During the past two years, there has been a decline in support for anti-Semitic views in Western Europe, yet support for Israel has also eroded.

These trends were established in a new survey conducted by the Anti-Defamation League in 10 European countries (Austria, Belgium, Denmark, France, Italy, Germany, The Netherlands, Spain, Switzerland and the United Kingdom). The survey's findings were released in Berlin, ahead of an international conference on anti-Semitism, convened by the Organization for Security and Cooperation in Europe.

Less than a third of the survey respondents said Israel was an "open, democratic country." The number of respondents who blamed Israel for the eruption of violence in the Middle East doubled the number who blamed the Palestinians.

Among the West European countries examined in the survey, Germany was the leader in terms of support for anti-Semitic views.

In, Germany, 36 percent of respondents held anti-Semitic views, compared to 37 percent in 2002. In France, the 2004 figure was 25 percent, down from 35 percent two years ago. In the U.K., the 2004 figure was 24 percent, compared to 18 percent in 2002.

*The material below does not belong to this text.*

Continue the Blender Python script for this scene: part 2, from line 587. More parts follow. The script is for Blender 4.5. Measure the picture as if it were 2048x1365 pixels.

ADL National Director Abraham Foxman said the decrease in support for anti-Semitism is the result of changes in the way European governments have related to the issue during the past two years. Yet Foxman warned that media outlets and governments in Europe display a one-sided attitude toward Israel; they stimulate anti-Israel feelings, and potentially foster anti-Semitic beliefs, he said.

"Two years ago, as violent acts of anti-Semitism were sweeping Europe, leaders were reluctant to acknowledge and confront the issue head on. Jews around the world sounded the alert and called on the EU, government leaders and good people in each country to recognize that they had an anti-Semitism problem, and match words with deeds."

Foxman praised French President Jacques Chirac for recognizing anti-Semitism as a problem in France, and for sponsoring educational and legislative initiatives to combat it.

In terms of Israel, 34 percent of survey respondents said Israel wants to reach an agreement with the Palestinians (the figure two years ago was 40 percent). Only 31 percent of respondents said Israel was an open and democratic society (compared to 38 percent in 2002).

"These findings reflect a bias against Israel in Europe among government and media," Foxman said. "These attitudes not only create an atmosphere that is unfriendly to Israel but also makes it more difficult for Europe to play a role in the peace process."